Every entry below should be repeated exactly; the pictures should not.

• Records to use:
····················
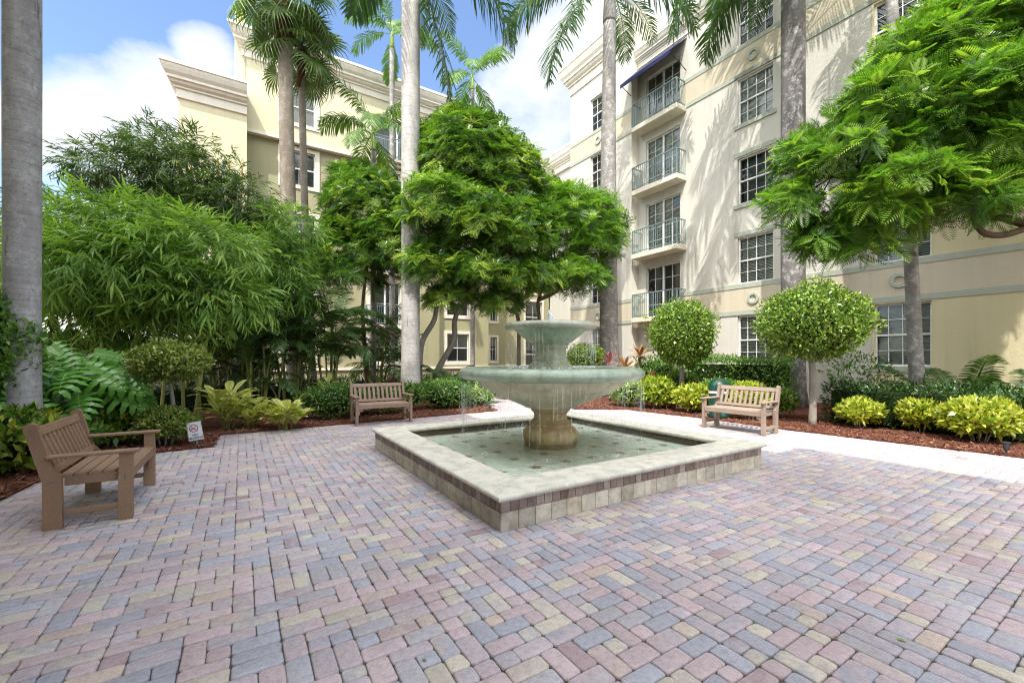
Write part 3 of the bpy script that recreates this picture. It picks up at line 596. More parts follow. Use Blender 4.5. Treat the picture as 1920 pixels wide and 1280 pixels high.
mb = MB(); ring_sweep(mb, [(-.305, .10), (-.305, .266)], HX, HY, False); mb.build('inner_tile_band', mat_rough('inner_brown', (.10, .06, .035), (.22, .14, .08), 14, .4), ft)
mb = MB(); mb.quad((-1.72, -1.67, .165), (1.72, -1.67, .165), (1.72, 1.67, .165), (-1.72, 1.67, .165))
mb.build('basin_floor', stone('basin_floor_plaster', (.60, .66, .56), (.72, .76, .66), (.80, .81, .72), .7), ft)
st = MB()
for i in range(-3, 4):
    for j in range(-3, 4):
        if abs(i) < 2 and abs(j) < 2 and (i or j) == 0: continue
        cx, cy = i * .46 + rt.uniform(-.03, .03), j * .45 + rt.uniform(-.03, .03)
        if math.hypot(cx, cy) < .5: continue
        a0 = rt.random() * 6; n_ = 10; vs = [(cx, cy, .169)] + [(cx + (.085 if q % 2 == 0 else .05) * math.cos(a0 + q * math.pi / 5), cy + (.085 if q % 2 == 0 else .05) * math.sin(a0 + q * math.pi / 5), .169) for q in range(n_)]
        st.add(vs, [(0, 1 + q, 1 + (q + 1) % n_) for q in range(n_)])
st.build('star_mosaic', mat_rough('star_brown', (.24, .16, .09), (.42, .33, .22), 14, .5), ft)
m, nt, p, o = nodes('basin_water'); nt.nodes.remove(p); M_WATER = m
tr = N(nt, 'ShaderNodeBsdfTransparent'); tr.inputs[0].default_value = (.93, .97, .95, 1); gl = N(nt, 'ShaderNodeBsdfGlossy'); gl.inputs['Roughness'].default_value = .03
fr = N(nt, 'ShaderNodeFresnel'); fr.inputs[0].default_value = 1.2; v = coords(nt)
wv = N(nt, 'ShaderNodeTexWave', wave_type='RINGS', rings_direction='Z'); wv.inputs['Scale'].default_value = 3.2; wv.inputs['Distortion'].default_value = 9; wv.inputs['Detail'].default_value = 3; nt.links.new(v, wv.inputs[0])
ad = N(nt, 'ShaderNodeMath', operation='MULTIPLY_ADD'); nt.links.new(noise(nt, v, 13, 3, .55), ad.inputs[0]); ad.inputs[1].default_value = 1.6; wm = N(nt, 'ShaderNodeMath', operation='MULTIPLY'); wm.inputs[1].default_value = .22; nt.links.new(wv.outputs['Fac'], wm.inputs[0]); nt.links.new(wm.outputs[0], ad.inputs[2])
b = N(nt, 'ShaderNodeBump'); b.inputs['Strength'].default_value = .35; b.inputs['Distance'].default_value = .02; nt.links.new(ad.outputs[0], b.inputs['Height']); nt.links.new(b.outputs[0], gl.inputs['Normal']); nt.links.new(b.outputs[0], fr.inputs['Normal'])
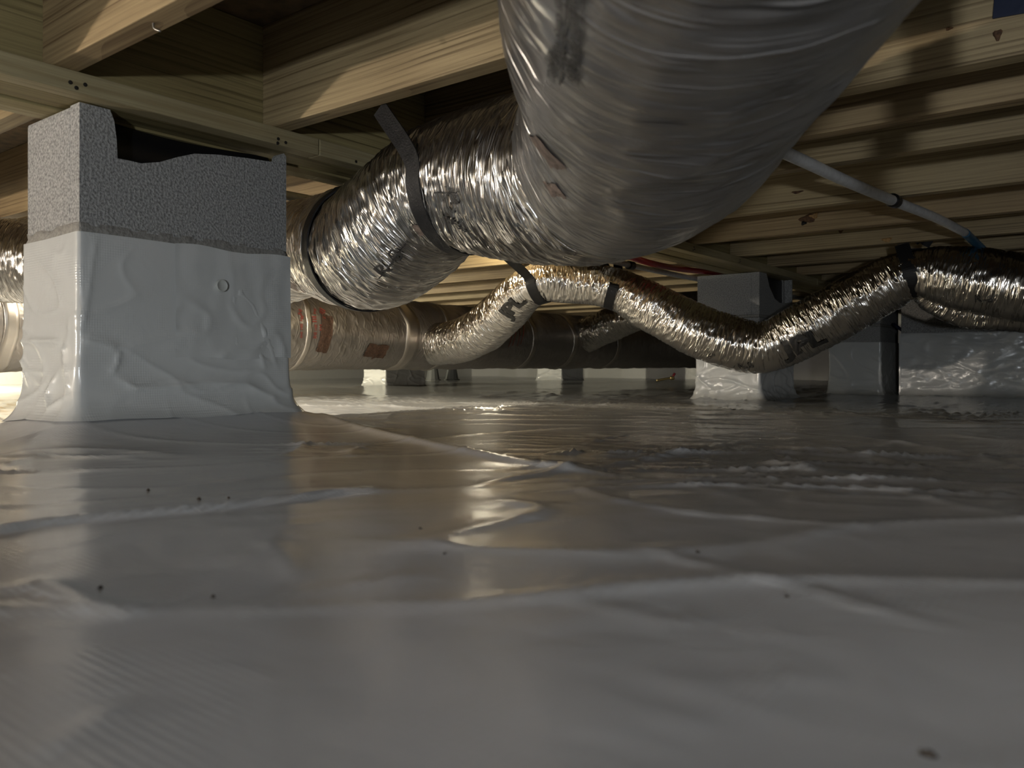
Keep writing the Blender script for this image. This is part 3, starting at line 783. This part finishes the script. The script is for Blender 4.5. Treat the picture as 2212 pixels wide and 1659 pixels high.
····················
• The output:
Write part 3 of the bpy script that recreates this picture. It picks up at line 596. More parts follow. Use Blender 4.5. Treat the picture as 1920 pixels wide and 1280 pixels high.
mb = MB(); ring_sweep(mb, [(-.305, .10), (-.305, .266)], HX, HY, False); mb.build('inner_tile_band', mat_rough('inner_brown', (.10, .06, .035), (.22, .14, .08), 14, .4), ft)
mb = MB(); mb.quad((-1.72, -1.67, .165), (1.72, -1.67, .165), (1.72, 1.67, .165), (-1.72, 1.67, .165))
mb.build('basin_floor', stone('basin_floor_plaster', (.60, .66, .56), (.72, .76, .66), (.80, .81, .72), .7), ft)
st = MB()
for i in range(-3, 4):
    for j in range(-3, 4):
        if abs(i) < 2 and abs(j) < 2 and (i or j) == 0: continue
        cx, cy = i * .46 + rt.uniform(-.03, .03), j * .45 + rt.uniform(-.03, .03)
        if math.hypot(cx, cy) < .5: continue
        a0 = rt.random() * 6; n_ = 10; vs = [(cx, cy, .169)] + [(cx + (.085 if q % 2 == 0 else .05) * math.cos(a0 + q * math.pi / 5), cy + (.085 if q % 2 == 0 else .05) * math.sin(a0 + q * math.pi / 5), .169) for q in range(n_)]
        st.add(vs, [(0, 1 + q, 1 + (q + 1) % n_) for q in range(n_)])
st.build('star_mosaic', mat_rough('star_brown', (.24, .16, .09), (.42, .33, .22), 14, .5), ft)
m, nt, p, o = nodes('basin_water'); nt.nodes.remove(p); M_WATER = m
tr = N(nt, 'ShaderNodeBsdfTransparent'); tr.inputs[0].default_value = (.93, .97, .95, 1); gl = N(nt, 'ShaderNodeBsdfGlossy'); gl.inputs['Roughness'].default_value = .03
fr = N(nt, 'ShaderNodeFresnel'); fr.inputs[0].default_value = 1.2; v = coords(nt)
wv = N(nt, 'ShaderNodeTexWave', wave_type='RINGS', rings_direction='Z'); wv.inputs['Scale'].default_value = 3.2; wv.inputs['Distortion'].default_value = 9; wv.inputs['Detail'].default_value = 3; nt.links.new(v, wv.inputs[0])
ad = N(nt, 'ShaderNodeMath', operation='MULTIPLY_ADD'); nt.links.new(noise(nt, v, 13, 3, .55), ad.inputs[0]); ad.inputs[1].default_value = 1.6; wm = N(nt, 'ShaderNodeMath', operation='MULTIPLY'); wm.inputs[1].default_value = .22; nt.links.new(wv.outputs['Fac'], wm.inputs[0]); nt.links.new(wm.outputs[0], ad.inputs[2])
b = N(nt, 'ShaderNodeBump'); b.inputs['Strength'].default_value = .35; b.inputs['Distance'].default_value = .02; nt.links.new(ad.outputs[0], b.inputs['Height']); nt.links.new(b.outputs[0], gl.inputs['Normal']); nt.links.new(b.outputs[0], fr.inputs['Normal'])
Keep writing the Blender script for this image. This is part 3, starting at line 783. This part finishes the script. The script is for Blender 4.5. Treat the picture as 2212 pixels wide and 1659 pixels high.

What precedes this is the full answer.